--- START ---

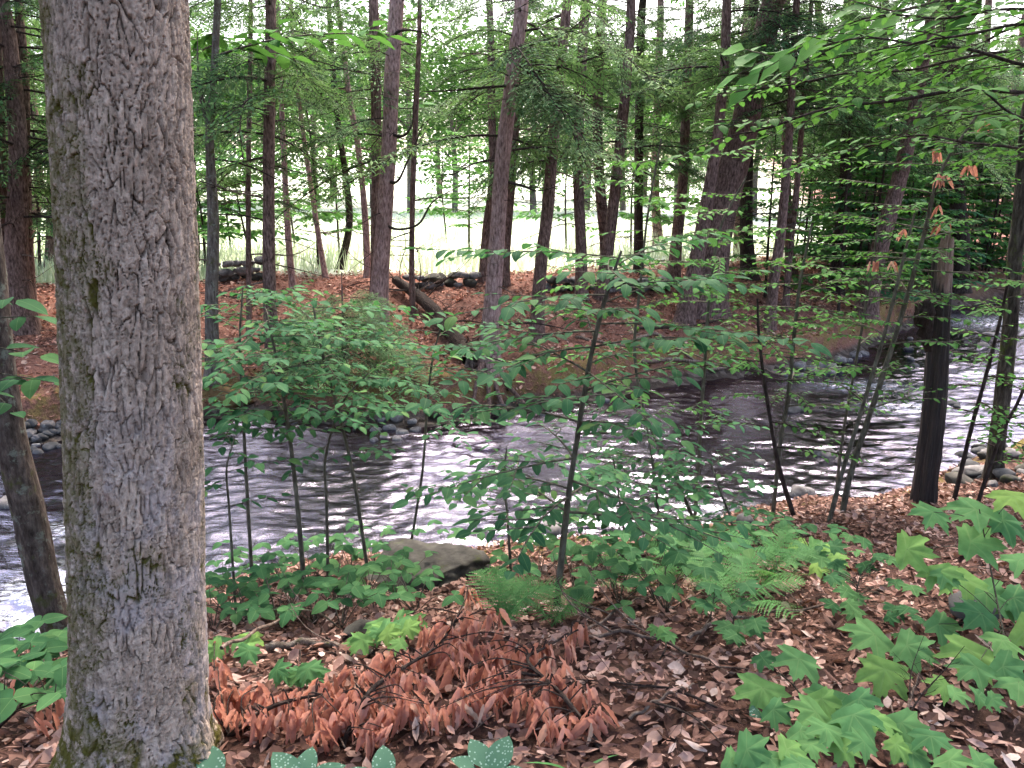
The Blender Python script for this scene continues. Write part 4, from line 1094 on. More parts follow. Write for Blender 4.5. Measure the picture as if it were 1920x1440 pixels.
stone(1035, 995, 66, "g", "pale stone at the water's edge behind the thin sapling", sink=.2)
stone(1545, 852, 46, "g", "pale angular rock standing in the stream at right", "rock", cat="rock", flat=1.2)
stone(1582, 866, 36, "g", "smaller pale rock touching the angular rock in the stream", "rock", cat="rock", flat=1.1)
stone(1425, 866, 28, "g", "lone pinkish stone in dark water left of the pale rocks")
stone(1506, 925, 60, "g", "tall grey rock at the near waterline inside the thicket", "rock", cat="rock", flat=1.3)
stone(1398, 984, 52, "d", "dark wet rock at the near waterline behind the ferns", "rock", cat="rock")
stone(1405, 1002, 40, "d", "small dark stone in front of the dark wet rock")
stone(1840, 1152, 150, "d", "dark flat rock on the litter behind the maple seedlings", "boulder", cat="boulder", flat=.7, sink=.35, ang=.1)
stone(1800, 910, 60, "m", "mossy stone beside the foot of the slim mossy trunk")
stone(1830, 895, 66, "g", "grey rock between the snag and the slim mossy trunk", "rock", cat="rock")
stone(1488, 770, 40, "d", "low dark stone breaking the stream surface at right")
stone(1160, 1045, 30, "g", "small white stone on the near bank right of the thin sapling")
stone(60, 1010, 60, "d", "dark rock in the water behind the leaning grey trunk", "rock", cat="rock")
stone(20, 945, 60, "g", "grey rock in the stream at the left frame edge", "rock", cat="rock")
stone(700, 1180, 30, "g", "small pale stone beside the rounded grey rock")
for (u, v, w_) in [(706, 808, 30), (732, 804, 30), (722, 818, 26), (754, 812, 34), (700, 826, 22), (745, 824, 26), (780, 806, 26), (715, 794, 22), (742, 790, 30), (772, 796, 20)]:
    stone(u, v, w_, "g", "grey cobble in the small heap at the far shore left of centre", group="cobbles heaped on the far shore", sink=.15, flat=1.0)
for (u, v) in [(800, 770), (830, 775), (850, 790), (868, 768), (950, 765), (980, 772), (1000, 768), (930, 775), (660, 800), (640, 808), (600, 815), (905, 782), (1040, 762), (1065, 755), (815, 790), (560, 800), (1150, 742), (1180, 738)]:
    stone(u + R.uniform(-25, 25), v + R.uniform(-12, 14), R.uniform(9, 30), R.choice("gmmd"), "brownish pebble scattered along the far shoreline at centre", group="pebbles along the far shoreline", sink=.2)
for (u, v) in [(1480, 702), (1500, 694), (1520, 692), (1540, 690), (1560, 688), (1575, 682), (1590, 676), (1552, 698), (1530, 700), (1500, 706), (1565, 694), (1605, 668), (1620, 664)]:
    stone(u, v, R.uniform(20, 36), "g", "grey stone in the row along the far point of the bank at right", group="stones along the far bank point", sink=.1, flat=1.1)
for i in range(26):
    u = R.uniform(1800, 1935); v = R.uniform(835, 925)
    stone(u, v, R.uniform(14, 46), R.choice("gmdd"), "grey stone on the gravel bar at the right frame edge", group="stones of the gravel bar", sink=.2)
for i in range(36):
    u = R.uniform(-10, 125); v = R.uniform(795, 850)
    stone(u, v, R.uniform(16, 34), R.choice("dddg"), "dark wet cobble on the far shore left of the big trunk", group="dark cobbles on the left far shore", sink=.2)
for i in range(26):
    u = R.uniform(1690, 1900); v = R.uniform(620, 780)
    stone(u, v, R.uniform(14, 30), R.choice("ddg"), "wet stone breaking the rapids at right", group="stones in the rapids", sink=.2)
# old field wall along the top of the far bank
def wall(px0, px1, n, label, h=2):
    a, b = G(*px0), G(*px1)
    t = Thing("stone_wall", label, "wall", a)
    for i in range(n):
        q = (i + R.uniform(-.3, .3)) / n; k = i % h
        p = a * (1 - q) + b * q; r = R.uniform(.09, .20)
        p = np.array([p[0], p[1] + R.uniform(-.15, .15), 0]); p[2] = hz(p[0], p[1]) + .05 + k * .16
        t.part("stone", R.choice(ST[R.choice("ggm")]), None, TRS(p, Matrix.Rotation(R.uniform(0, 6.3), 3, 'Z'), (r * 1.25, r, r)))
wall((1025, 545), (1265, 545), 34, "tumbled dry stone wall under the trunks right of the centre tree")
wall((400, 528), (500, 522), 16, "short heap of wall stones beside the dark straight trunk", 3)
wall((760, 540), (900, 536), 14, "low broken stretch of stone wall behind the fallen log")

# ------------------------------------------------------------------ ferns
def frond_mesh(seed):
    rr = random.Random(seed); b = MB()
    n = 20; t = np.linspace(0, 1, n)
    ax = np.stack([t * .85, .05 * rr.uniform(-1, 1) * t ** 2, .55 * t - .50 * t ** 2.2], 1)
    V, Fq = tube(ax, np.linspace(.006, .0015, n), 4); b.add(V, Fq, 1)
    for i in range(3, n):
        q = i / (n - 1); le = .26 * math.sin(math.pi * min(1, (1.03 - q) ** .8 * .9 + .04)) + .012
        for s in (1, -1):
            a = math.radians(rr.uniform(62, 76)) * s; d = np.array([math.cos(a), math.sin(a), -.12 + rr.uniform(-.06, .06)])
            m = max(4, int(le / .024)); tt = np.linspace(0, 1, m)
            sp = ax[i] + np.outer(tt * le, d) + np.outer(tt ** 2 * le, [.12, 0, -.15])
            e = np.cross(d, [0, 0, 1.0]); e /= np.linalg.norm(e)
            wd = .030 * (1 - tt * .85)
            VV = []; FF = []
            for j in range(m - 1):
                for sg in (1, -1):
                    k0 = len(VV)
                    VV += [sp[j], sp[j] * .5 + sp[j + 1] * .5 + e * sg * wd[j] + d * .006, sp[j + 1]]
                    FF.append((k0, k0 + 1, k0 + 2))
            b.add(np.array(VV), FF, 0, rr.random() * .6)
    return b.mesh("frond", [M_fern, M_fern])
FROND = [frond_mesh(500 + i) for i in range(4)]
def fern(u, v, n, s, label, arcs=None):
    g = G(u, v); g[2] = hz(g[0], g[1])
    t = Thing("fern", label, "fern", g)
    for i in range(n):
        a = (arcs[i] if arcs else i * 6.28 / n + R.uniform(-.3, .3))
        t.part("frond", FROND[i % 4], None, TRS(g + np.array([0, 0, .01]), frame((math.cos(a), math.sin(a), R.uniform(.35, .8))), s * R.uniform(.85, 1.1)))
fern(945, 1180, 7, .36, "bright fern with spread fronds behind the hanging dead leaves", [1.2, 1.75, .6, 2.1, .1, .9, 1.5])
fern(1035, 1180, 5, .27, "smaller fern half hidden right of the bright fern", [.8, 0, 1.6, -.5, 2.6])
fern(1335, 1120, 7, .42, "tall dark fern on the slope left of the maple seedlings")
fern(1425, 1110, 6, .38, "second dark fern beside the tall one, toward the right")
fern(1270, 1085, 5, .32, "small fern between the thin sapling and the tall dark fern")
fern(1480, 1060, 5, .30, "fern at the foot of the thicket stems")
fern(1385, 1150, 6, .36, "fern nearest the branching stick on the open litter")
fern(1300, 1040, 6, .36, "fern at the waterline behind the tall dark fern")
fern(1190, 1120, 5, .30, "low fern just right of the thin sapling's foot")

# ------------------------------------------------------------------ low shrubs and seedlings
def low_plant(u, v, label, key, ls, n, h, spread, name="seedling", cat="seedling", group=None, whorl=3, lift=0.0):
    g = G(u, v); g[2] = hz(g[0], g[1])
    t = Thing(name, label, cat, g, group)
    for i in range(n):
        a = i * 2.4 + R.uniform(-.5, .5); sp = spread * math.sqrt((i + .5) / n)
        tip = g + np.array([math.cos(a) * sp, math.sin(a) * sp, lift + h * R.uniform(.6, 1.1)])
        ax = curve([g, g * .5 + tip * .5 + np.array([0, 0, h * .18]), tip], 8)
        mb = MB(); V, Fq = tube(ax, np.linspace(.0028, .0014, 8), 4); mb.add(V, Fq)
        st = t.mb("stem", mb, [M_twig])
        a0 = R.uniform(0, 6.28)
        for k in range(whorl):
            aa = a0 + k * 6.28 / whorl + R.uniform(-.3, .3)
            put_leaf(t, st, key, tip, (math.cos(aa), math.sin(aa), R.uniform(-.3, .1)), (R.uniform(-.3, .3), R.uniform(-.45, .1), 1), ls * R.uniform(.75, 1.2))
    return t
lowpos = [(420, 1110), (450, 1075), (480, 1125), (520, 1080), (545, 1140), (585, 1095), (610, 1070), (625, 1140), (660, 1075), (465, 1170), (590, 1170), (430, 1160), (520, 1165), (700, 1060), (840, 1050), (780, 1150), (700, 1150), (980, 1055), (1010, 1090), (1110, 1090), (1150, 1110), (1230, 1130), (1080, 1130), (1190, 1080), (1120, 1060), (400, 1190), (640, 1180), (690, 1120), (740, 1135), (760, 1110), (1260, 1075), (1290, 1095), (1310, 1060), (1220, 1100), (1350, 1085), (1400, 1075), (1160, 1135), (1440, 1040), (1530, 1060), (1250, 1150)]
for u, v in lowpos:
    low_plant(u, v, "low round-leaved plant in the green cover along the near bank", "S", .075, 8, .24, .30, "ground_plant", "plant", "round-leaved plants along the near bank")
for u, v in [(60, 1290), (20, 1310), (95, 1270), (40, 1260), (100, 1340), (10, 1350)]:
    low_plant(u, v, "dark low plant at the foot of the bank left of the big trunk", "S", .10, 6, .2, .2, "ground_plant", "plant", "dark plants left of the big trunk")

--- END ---

DESCRIPTION OF THE TASK
Look above for every line with the word "part" and copy it.

RIGHT ANSWER
The Blender Python script for this scene continues. Write part 4, from line 1094 on. More parts follow. Write for Blender 4.5. Measure the picture as if it were 1920x1440 pixels.
        t.part("stone", R.choice(ST[R.choice("ggm")]), None, TRS(p, Matrix.Rotation(R.uniform(0, 6.3), 3, 'Z'), (r * 1.25, r, r)))
        t.part("frond", FROND[i % 4], None, TRS(g + np.array([0, 0, .01]), frame((math.cos(a), math.sin(a), R.uniform(.35, .8))), s * R.uniform(.85, 1.1)))